Charlie Leibrandt was a principal in one of the best trades John Schuerholz ever made, and in one of the worst; the latter was also maybe the second-best trade Bobby Cox made after the Smoltz-Alexander deal.

In the middle of 1983, Royals GM Schuerholz made a swap of struggling lefthanders, sending Bob Tufts to the Reds in exchange of Leibrandt. These aren’t the trades they write books about, but it was quite a heist; Tufts never pitched for the Reds, while Leibrandt would win 71 games for the Royals over the next five seasons. But after a subpar 1989 season (Leibrandt went 5-11 with a 5.14 ERA; you could give him a lot of blame for the team losing the division by seven games but their .387 team slugging percentage had a lot more to do with it), and with free agency a year away, Schuerholz traded Charlie to the Braves for Gerald Perry, apparently in an effort to deny at-bats to Danny Tartabull or something. After the 1990 season, Leibrandt (who had been hurt some but by far the team’s best pitcher when healthy) signed an extension.

But this isn’t about that. I think you know what it’s about.

Retrosheet Boxscore: Minnesota Twins 4, Atlanta Braves 3

Eleventh inning, Game Six, 1991 World Series. Avery had gone six, allowing three runs for the minimal quality start. The Braves had tied the game in the seventh. Bobby used his best setup man, Mike Stanton, to pitch the seventh and eighth. He brought in his closer, Alejandro Pena, to pitch the ninth and tenth. (And if Pena hadn’t pitched two innings, might he have had more in the tank the next day?) But the Braves couldn’t score, so Bobby has to make a decision.

Bobby had used basically three relievers in the series: Pena, Stanton, and Jim Clancy. The rest of the pen (Mark Wohlers, Kent Mercker, and Randy St. Claire) pitched only 3 2/3 innings combined. The first two were kids, Wohlers with only 20 major league innings under his belt. Mercker was not 100 percent healthy. St. Claire was a 30-year-old journeyman with a subpar ERA. None of them was going to pitch in a tied World Series game unless Bobby ran out of options. Marvin Freeman, the fourth reliever from the season, wasn’t on the roster at all. (I believe he was injured.)
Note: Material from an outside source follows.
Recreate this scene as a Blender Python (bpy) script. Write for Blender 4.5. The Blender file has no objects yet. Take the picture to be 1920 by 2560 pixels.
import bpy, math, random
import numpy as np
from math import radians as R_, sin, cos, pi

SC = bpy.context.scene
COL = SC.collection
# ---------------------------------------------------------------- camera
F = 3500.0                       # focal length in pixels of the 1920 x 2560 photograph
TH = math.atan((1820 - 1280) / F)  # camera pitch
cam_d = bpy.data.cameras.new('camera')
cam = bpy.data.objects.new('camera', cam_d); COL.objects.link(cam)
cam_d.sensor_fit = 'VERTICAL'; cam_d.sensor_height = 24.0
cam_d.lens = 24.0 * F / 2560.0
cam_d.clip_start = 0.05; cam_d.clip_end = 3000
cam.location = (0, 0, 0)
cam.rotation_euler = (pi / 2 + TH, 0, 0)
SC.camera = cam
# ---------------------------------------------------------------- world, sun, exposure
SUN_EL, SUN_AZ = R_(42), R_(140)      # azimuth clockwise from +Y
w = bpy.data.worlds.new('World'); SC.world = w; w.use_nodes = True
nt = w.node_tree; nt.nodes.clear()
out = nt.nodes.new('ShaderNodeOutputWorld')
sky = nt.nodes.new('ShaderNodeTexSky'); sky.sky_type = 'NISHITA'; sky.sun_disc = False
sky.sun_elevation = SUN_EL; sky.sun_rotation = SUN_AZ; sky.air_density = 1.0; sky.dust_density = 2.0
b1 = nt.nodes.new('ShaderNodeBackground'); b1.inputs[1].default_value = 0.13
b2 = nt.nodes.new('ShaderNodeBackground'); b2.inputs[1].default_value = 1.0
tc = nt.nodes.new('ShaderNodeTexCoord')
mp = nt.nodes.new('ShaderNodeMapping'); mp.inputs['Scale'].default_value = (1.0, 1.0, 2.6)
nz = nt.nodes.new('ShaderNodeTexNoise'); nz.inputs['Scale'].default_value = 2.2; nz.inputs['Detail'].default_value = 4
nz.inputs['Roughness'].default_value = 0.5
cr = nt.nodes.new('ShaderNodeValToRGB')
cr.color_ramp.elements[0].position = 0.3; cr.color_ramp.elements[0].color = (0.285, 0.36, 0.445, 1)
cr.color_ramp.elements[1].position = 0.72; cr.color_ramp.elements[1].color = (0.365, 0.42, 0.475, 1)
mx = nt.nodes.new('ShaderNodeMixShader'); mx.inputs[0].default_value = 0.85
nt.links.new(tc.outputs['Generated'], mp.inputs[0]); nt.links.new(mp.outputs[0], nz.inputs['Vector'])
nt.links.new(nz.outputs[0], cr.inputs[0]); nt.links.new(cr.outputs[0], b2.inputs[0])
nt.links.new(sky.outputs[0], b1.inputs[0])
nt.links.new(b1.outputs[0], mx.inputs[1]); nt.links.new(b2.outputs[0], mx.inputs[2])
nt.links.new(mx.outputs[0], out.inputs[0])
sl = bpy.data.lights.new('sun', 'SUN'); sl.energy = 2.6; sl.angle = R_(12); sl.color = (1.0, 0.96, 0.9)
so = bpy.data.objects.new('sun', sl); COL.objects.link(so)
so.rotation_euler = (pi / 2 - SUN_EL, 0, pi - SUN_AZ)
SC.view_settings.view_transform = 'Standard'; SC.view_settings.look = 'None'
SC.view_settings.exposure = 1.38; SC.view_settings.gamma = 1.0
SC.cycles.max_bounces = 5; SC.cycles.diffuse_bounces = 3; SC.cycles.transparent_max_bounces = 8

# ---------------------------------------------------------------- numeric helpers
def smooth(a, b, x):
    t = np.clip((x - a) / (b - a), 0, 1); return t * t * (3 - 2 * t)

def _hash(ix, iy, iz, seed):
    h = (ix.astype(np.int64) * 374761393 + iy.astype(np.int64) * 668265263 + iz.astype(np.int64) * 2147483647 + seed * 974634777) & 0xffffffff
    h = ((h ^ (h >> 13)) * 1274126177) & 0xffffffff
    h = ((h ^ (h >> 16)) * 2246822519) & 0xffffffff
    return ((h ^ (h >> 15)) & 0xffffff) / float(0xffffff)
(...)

Clancy was a veteran, familiar to Bobby from Toronto. He was also 35 years old and had a 5.71 ERA after coming over from the Astros in a late-season trade. He had won the series’ first marathon, game three, in relief, and pitched two innings, allowing a run, in the blowout game five. That was the last time he would pitch in a major league game. Leibrandt had pitched the first game of the series, poorly, and not been seen since. But during the season, he had put up a 3.49 ERA. He was the only really experienced playoff pitcher that the Braves had. He was clearly, to my mind, a better option knowing what Cox knew than Wohlers or Clancy.Of course, Charlie then gave up the walk-off homer to Puckett. Yes, Puckett was righthanded, but you can’t manage an extra-inning game like that, so bringing in a lefty instead of a righty there was a minor consideration — especially with the Twins’ leading home run hitter, the switch-hitting DH Chili Davis, on deck. (One thing that is rarely noted about the 1991 Series is that the Twins’ best hitter on the season was Davis, and he was largely restricted to the bench during the Atlanta games. That’s the real home field advantage.)

So, should Bobby have made the decision to go with Leibrandt? I can’t see who else he could have gone with. The only argument I could see would be for Mercker, but again he wasn’t 100 percent and had thrown only 1 2/3 innings the entire postseason.

You know what the real mistake might have been? Going with Pena (who, after all, had pitched two innings the night before) for a second inning in Game Seven. He had Tom Glavine, who had pitched just 5 1/3 in Game Five, in the bullpen. He’d fallen apart in the sixth inning of that game, and he was no doubt exhausted, but Pena was tired too. The closer (who was magnificent in the stretch run) or the Cy Young winner? To my mind, that’s a harder question than whether to go with the best pitcher you have available in Game Six.